Rufo è convinto che la battaglia contro quella che chiama “l’ideologia di genere” sia solo l’inizio di una più vasta guerra che investirà i modi in cui la storia americana, e in particolare la questione della razza, vengono insegnate nelle scuole della nazione. In un’intervista si è anche detto convinto che oggi la questione sessuale sia più esplosiva di quella razziale, arrivando a definire le scuole americane “terreni di caccia” per gli insegnanti, sostenendo che “i genitori hanno tutte le ragioni” di preoccuparsi per il clima ideologico prevalente, in particolare nelle scuole pubbliche. 


DeSantis intanto attiva i preliminari per impugnare gli accordi all’origine del Reedy Creek Improvement District di DisneyWorld, datato 1967, che autorizzava la Disney a costruire strade, gestire impianti di trattamento delle acque reflue, disporre di propri vigili del fuoco e  regolamentare i propri piani edilizi nella colossale iniziativa imprenditoriale che porta alla nascita del Disney World di Orlando. Se lo scontro col governatore non troverà soluzioni, la Disney non potrà impacchettare Disney World e spostarlo altrove e dovrà trovare un compromesso: la perdita del trattamento fiscale speciale intaccherebbe però la crescita e limiterebbe la capacità dell’azienda di sfruttare le proprietà di cui dispone e le risorse su cui ha finora contato. Ma per lo stato della Florida un problema altrettanto grosso sarebbe rappresentato dal miliardo di dollari in obbligazioni esentasse emesse dalla Disney. Se l’accordo venisse sciolto, la responsabilità di tali obbligazioni ricadrebbe sui governi locali. E pensare che i vertici Disney avevano cercato di ridurre al minimo l’impatto della loro presa di posizione contro il “Don’t Say Gay”, fino al giorno in cui l’azienda ha dovuto ufficializzare la propria posizione a difesa dei suoi dipendenti Lgbtq. Del resto risiede nella stessa ideologia della Disney il principio di piacere a tutti.  Per molti anni l’azienda ha avuto anche un fascino conservatore, producendo storie per famiglie che affermavano i solidi valori americani e li promuovevano nel mondo.

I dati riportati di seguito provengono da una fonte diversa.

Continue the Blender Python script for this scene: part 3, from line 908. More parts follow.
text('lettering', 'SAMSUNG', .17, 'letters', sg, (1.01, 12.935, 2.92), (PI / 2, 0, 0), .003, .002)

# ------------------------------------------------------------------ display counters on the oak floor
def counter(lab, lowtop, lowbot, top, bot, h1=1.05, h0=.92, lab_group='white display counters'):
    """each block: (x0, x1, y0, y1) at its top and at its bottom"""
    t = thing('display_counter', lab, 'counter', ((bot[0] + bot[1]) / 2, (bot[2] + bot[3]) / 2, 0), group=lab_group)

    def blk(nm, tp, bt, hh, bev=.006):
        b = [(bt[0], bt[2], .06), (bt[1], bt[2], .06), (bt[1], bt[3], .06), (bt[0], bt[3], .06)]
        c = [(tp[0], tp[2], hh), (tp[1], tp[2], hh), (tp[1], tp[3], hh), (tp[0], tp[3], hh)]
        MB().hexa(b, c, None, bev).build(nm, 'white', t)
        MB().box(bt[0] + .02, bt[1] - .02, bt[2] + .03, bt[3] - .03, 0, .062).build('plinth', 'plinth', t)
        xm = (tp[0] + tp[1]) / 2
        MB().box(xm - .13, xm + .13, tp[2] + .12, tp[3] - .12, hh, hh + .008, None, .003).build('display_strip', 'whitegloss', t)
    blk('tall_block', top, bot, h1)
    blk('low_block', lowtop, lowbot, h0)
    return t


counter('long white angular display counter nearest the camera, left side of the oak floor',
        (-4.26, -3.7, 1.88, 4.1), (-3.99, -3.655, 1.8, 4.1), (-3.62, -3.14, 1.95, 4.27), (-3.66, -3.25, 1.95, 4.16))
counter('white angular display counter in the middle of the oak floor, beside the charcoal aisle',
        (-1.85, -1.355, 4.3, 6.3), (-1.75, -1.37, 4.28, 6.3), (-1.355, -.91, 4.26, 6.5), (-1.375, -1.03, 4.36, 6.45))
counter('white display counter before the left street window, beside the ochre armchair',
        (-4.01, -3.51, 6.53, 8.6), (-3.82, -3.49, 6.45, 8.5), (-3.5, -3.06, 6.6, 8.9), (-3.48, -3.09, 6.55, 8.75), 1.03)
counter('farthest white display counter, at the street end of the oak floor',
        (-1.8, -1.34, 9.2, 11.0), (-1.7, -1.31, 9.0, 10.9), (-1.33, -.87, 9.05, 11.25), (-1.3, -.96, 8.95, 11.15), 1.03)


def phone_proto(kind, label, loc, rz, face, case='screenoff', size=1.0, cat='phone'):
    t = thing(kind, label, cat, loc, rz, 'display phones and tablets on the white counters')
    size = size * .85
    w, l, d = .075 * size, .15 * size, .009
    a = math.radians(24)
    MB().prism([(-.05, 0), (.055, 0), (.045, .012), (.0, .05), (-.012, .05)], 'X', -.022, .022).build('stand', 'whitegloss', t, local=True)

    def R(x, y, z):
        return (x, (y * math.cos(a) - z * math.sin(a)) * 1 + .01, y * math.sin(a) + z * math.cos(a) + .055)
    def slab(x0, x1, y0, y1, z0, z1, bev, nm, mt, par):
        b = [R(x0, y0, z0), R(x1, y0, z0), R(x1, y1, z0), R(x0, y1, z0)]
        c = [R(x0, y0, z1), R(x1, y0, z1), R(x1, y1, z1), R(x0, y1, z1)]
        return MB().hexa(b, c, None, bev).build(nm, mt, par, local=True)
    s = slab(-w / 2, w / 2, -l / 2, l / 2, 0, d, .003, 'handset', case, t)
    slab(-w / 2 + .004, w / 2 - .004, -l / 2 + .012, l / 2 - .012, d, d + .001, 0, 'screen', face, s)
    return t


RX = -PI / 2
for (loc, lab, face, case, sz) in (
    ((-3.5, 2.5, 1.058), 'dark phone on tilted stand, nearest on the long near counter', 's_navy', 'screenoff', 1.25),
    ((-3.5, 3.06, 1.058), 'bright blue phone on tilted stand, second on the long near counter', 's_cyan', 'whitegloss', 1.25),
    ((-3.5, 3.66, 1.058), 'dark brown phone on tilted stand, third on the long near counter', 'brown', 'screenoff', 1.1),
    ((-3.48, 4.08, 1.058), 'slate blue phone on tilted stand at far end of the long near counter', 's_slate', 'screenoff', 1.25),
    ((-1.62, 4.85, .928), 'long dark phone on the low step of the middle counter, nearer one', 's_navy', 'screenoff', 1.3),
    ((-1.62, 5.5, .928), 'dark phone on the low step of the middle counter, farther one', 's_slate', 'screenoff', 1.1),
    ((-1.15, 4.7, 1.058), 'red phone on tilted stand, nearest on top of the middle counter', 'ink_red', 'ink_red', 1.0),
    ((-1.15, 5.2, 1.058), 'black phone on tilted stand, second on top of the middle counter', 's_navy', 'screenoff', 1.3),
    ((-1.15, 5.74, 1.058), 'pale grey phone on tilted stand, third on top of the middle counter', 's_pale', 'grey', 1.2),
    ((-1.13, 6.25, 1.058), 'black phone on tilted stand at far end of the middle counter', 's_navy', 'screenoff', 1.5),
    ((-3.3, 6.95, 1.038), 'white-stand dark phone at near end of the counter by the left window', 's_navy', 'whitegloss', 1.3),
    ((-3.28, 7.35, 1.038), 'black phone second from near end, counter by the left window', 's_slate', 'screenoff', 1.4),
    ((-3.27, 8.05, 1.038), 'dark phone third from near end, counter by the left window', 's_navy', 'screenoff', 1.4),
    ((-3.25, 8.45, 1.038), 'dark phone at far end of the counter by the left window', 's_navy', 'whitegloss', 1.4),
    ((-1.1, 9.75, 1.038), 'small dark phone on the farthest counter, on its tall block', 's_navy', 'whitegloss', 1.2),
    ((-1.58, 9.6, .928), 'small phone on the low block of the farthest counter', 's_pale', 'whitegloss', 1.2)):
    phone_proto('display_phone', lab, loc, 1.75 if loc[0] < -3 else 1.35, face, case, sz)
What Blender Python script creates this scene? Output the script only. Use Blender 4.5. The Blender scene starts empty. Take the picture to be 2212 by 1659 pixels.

Ma di recente le cose sono cambiate e a  essere privilegiate ora sono posizioni diversificate e inclusive. Intanto DeSantis non perde occasione per attaccare Chapek, nella speranza che le sue bordate riecheggino sulla ribalta nazionale, e lo scontro Disney-Florida diventa l’ultimo esempio di come la crescente disponibilità delle aziende a parlare di questioni sociali possa facilmente scontrarsi coi disegni e la volontà di tanti legislatori.

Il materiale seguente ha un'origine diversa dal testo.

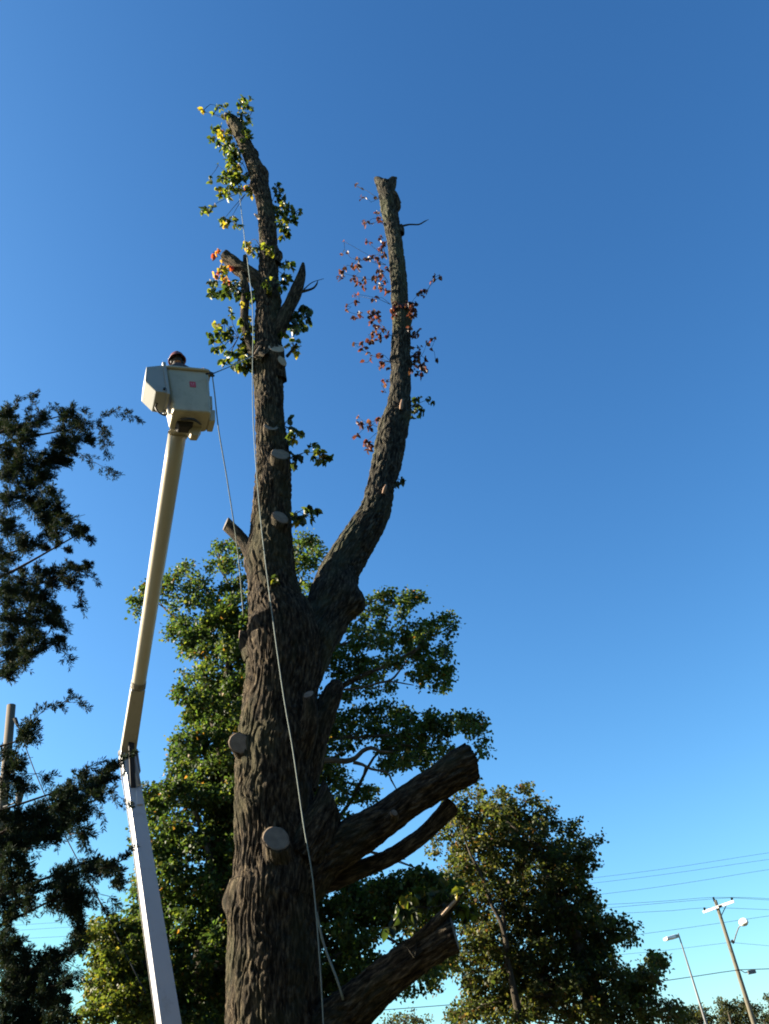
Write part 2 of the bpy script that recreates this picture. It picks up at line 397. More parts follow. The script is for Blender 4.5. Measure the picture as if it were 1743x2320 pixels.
gb.inputs['Roughness'].default_value = .95; bump(gnt, gb, gn, .6, .05)
g = mesh_np('ground', V, [np.array(F4), np.array(F3)], gm); tag(g, 'grassy ground under the trees', kind='structure')

# ------------------------------------------------------------------ the topped tree
TY = 12.0
tree = empty('pruned_tree', (-2.3, TY, 0))
tag(tree, 'huge topped tree with two bare upright stems, sawn limb stubs and sparse leafy shoots', 'tree')
E_ = [(2212, 487, 700), (2100, 488, 699), (2000, 490, 692), (1940, 489, 690), (1900, 500, 690), (1800, 503, 676), (1700, 505, 683), (1640, 506, 684), (1600, 512, 683),
      (1560, 515, 683), (1500, 522, 690), (1450, 527, 698), (1400, 527, 700), (1350, 530, 690), (1300, 533, 660), (1250, 535, 645), (1200, 535, 637),
      (1150, 540, 632), (1100, 545, 630), (1000, 552, 629), (900, 551, 615), (800, 547, 613), (770, 547, 614), (740, 550, 609), (700, 550, 608),
      (650, 553, 605), (600, 556, 603), (560, 560, 604), (520, 560, 600), (480, 558, 597), (450, 556, 592), (420, 550, 586), (400, 545, 582),
      (380, 539, 577), (350, 530, 563), (320, 518, 549), (300, 509, 539), (280, 499, 529), (262, 489, 516), (247, 480, 498)]
rows = [((a+b)/2*K, v*K, (b-a)*K*0.92) for v, a, b in E_]
P, r = pxpath(rows, TY)
c0 = P[0]
P = [np.array([c0[0]+.02, TY, -0.3]), np.array([c0[0]+.02, TY, 0.5]), np.array([c0[0]+.01, TY, 1.6])]+P; r = [r[0]*1.55, r[0]*1.2, r[0]*1.04]+r
r[-1] *= .6
def front(u, v, k=0.9, Y=TY):                          # a point on the camera side of the trunk
    i = min(range(len(rows)), key=lambda q: abs(rows[q][1]-v)); return Y-k*r[i+3]
bumps = [(at(600*K, 1900*K, front(0, 1900*K, 1)), .34, .07), (at(540*K, 1740*K, TY-.4), .3, .05), (at(650*K, 1580*K, TY-.4), .4, .06),
         (at(690*K, 1780*K, TY-.2), .35, .07), (at(552*K, 770*K, TY-.1), .2, .07), (at(600*K, 775*K, TY-.2), .22, .08), (at(535*K, 1210*K, TY), .3, .05),
         (at(600*K, 1170*K, TY-.3), .3, .04), (at(598*K, 1030*K, TY-.3), .25, .04), (at(500*K, 1950*K, TY-.1), .15, .06), (at(578*K, 372*K, TY), .22, .07), (at(545*K, 405*K, TY), .16, .06), (at(602*K, 552*K, TY), .16, .09), (at(560*K, 300*K, TY), .15, .04), (at(558*K, 330*K, TY), .12, .05), (at(590*K, 450*K, TY), .15, .04), (at(555*K, 640*K, TY), .18, .05), (at(605*K, 650*K, TY), .18, .05)]
trunk_t = tube(P, r, 420, 0.026, relief=0.045, lumps=0.05, seed=11, bumps=bumps, f=21)
trunk = limb_obj('trunk', M['bark'], tree, trunk_t)

def limb(rows, Y, name='limb', mat='bark', cut=None, cutmat='cut', seg=120, ds=.03, relief=.04, lumps=.06, seed=1, bumps=(), parent=None, shrink=.93, f=18.):
    P, r = pxpath([(a[0]*K, a[1]*K, a[2]*K*.92, *a[3:]) for a in rows], Y)
    t = tube(P, r, seg, ds, relief=relief, lumps=lumps, seed=seed, cut=cut, bumps=bumps, f=f)
    o = limb_obj(name, M[mat], parent or tree, t)
    if cut is not None and cutmat: cut_disc('cut_face', M[cutmat], o, t[4], cut, shrink=shrink)
    return o, P

# right stem
def lean(rows, top, v0=1420., v1=390.): return [(a, b, c, (d[0] if d else 0)+top*min(1, max(0, (v0-b)/(v0-v1))*1.6)) for a, b, c, *d in rows]
RS = [(640, 1500, 90), (655, 1440, 100), (672, 1390, 104), (697, 1340, 108), (722, 1290, 108), (733, 1240, 92), (757, 1195, 84), (786, 1150, 80), (813, 1100, 70), (824, 1050, 62), (836, 1000, 66),
      (845, 950, 68), (857, 900, 60), (863, 860, 50), (866, 800, 43), (866, 750, 43), (868, 700, 43), (864, 650, 38), (861, 600, 37), (857, 550, 35), (850, 500, 36),
      (841, 450, 37), (836, 420, 38), (832, 402, 38)]
rb = [(at(775*K, 1300*K, TY+.4), .24, .16), (at(790*K, 1320*K, TY+.4), .12, .06), (at(700*K, 1380*K, TY-.1), .3, .05), (at(880*K, 690*K, TY+1.75), .16, .08), (at(850*K, 775*K, TY+1.6), .12, .04), (at(882*K, 785*K, TY+1.6), .13, .06), (at(826*K, 920*K, TY+1.3), .2, .05)]
RS = lean(RS, 1.5); YR = TY+1.65
rs, _ = limb(RS, TY+.15, 'right_stem' if False else 'stem', 'bark_grey', seg=220, ds=.03, relief=.045, lumps=.07, seed=21, bumps=rb)
tag(rs, 'bare curving right hand stem with rusty leaves')
# torn forked top of the right stem
for a in ([(834, 412, 34), (824, 398, 26), (815, 388, 16), (811, 385, 8)], [(838, 412, 30), (844, 400, 26), (850, 389, 18), (857, 384, 5)], [(834, 410, 34), (832, 402, 26), (830, 396, 14)]):
    limb(a, YR, 'torn_end', 'bark_grey', seg=40, ds=.03, relief=.02, lumps=.12, seed=a[1][0])
limb([(845, 440, 20), (856, 430, 14), (861, 447, 10), (855, 460, 6)], YR-.05, 'bark_flake', 'bark', seg=24, relief=.03, lumps=.35, seed=5)
limb([(851, 418, 14), (857, 428, 12), (866, 438, 3)], YR-.05, 'bark_flake', 'bark', seg=16, relief=.02, lumps=.3, seed=6)
limb([(866, 505, 16), (868, 494, 12), (867, 486, 6)], YR-.05, 'knob', 'bark_grey', seg=24, relief=.02, lumps=.2, seed=7)

# lower sawn limbs on the right
def cam_dir(side, up, toward):                          # world direction from right / up / towards-camera amounts
    return nrm(np.array([side, -toward, up]))
limb([(610, 1960, 120, .1), (650, 1900, 128), (700, 1850, 100), (760, 1812, 92), (820, 1775, 80), (880, 1732, 74), (940, 1694, 76), (985, 1665, 82), (1015, 1648, 83)], TY+.05, cut=cam_dir(.9, .25, -.32), cutmat='cut', seed=31, relief=.045)
limb([(850, 1766, 26, -.35), (851, 1760, 19, -.45), (852, 1756, 16, -.52)], TY+.05, 'stub', cut=cam_dir(.75, .2, .62), seg=40, relief=.01, seed=32, shrink=.9)
limb([(690, 1905, 60, .3), (750, 1888, 46), (800, 1870, 39), (850, 1848, 37), (890, 1822, 36), (922, 1797, 35), (950, 1768, 38), (974, 1742, 42)], TY+.35, cut=cam_dir(.75, .55, -.3), cutmat='cut_old', seg=80, seed=33, relief=.03)
limb([(650, 2290, 120, .1), (700, 2235, 118, 0), (760, 2180, 100, -.1), (810, 2135, 87, -.25), (860, 2094, 80, -.4), (910, 2058, 76, -.52), (950, 2034, 75, -.6), (982, 2016, 78, -.65)], TY+.0, cut=cam_dir(.95, .1, .1), cutmat='cut_old', seed=34, relief=.05, shrink=.86)
# splinter of torn bark along the top of the lowest limb
limb([(830, 2106, 24, -.30), (880, 2052, 26, -.45), (930, 2006, 24, -.58), (960, 1974, 20, -.65), (985, 1947, 13, -.7), (1001, 1930, 4, -.72)], TY-.12, 'splinter', 'bark', seg=40, relief=.02, lumps=.15, seed=35)
limb([(955, 1978, 9, -.12), (975, 1956, 9, -.12), (990, 1940, 6, -.1), (1000, 1931, 3, -.1)], TY-.74, 'torn_wood', 'cut_fresh', seg=16, relief=.01, lumps=.3, seed=36)
# thick short stub above the first limb
limb([(650, 1850, 110), (680, 1800, 100), (703, 1755, 78), (716, 1722, 62)], TY-.1, 'stub', cut=cam_dir(.93, .35, -.1), cutmat='cut_old', seed=37, relief=.04)
# broken second leader on the right flank
limb([(655, 1700, 60), (672, 1640, 60), (686, 1580, 58), (705, 1530, 54), (722, 1490, 42), (728, 1472, 26)], TY+.1, 'stub', cut=cam_dir(.35, .9, .1), cutmat='cut_old', seed=38, relief=.04, lumps=.08)
limb([(645, 1640, 56, -.1), (664, 1580, 46, -.25), (670, 1530, 34, -.34), (667, 1500, 24, -.38)], TY-.1, 'stub', cut=cam_dir(-.1, .62, .75), cutmat='cut', seg=80, seed=39, relief=.03)

def stub(u, v, wpx, n, axis, length, k=.85, Y=TY, cutmat='cut', flare=1.8, mat='bark', seed=1, shrink=.93, back=None):
    """sawn stub whose cut face is centred on disp pixel (u, v)"""
    c = at(u*K, v*K, (front(0, v*K, k) if Y == TY else Y)); rr = wpx*K/2*mpp(c); ax = nrm(axis)
    b = c-ax*length
    if back is not None: b = b+np.asarray(back)
    t = tube([b, (b+c)/2, c], [rr*flare, rr*(1+(flare-1)*.35), rr], 72, .02, relief=.03, lumps=.05, seed=seed, cut=n)
    o = limb_obj('stub', M[mat], tree, t); cut_disc('cut_face', M[cutmat], o, t[4], n, shrink=shrink); return o
stub(597, 1811, 60, cam_dir(.30, .42, .85), cam_dir(.03, .70, .6), 1.1, k=1.20, seed=41, flare=1.6)
stub(517, 1606, 42, cam_dir(.1, .0, .97), cam_dir(-.25, .42, .8), .7, k=.88, seed=42, flare=1.4)
stub(607, 1118, 38, cam_dir(.50, .30, .72), cam_dir(.36, .72, .5), 1.1, k=1.02, seed=43, flare=1.6)
stub(606, 981, 42, cam_dir(.36, .36, .82), cam_dir(.25, .75, .5), 1.1, k=1.02, seed=44, flare=1.6)
stub(585, 922, 32, cam_dir(.3, .40, .82), cam_dir(.12, .75, .5), .9, k=1.04, seed=45, flare=1.6)
stub(597, 752, 34, cam_dir(.3, .35, .8), cam_dir(.1, .9, .3), .7, k=.98, seed=46, flare=1.3, shrink=.97, cutmat='cut_fresh')
stub(610, 780, 22, cam_dir(.7, .0, .7), cam_dir(.5, .5, .5), .3, k=.9, seed=47, flare=1.3, shrink=.97, cutmat='cut_fresh')
# collar of torn bark with a fresh sliver on its left
limb([(575, 775, 30, -.2), (560, 768, 20, -.2), (548, 770, 10, -.15), (543, 772, 5)], TY-.1, 'knob', 'bark', seg=30, relief=.03, lumps=.2, seed=48)
limb([(550, 766, 4), (555, 758, 5), (561, 748, 3)], TY-.36, 'torn_wood', 'cut_fresh', seg=10, ds=.05)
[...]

Sullo sfondo s’intravede con chiarezza la silhouette della Casa Bianca. I due più accreditati pretendenti alla nomination repubblicana convivono in uno stato che sta diventando troppo stretto per contenerli. Il giovane leone DeSantis insiste nell’interpretare il decisionista tutto “azione & reazione”. Ma sa bene che in quello che sarà un affollato lotto di concorrenti, prima di tutto dovrà sconfiggere Donald Trump. A questo scopo l’immagine del politico pronto a battersi per un sonoro messaggio dai risvolti etici potrebbe risultare efficace. E soprattutto contribuirebbe a mantenere il governatore in prima linea nella mente e nell’immaginazione della base elettorale conservatrice.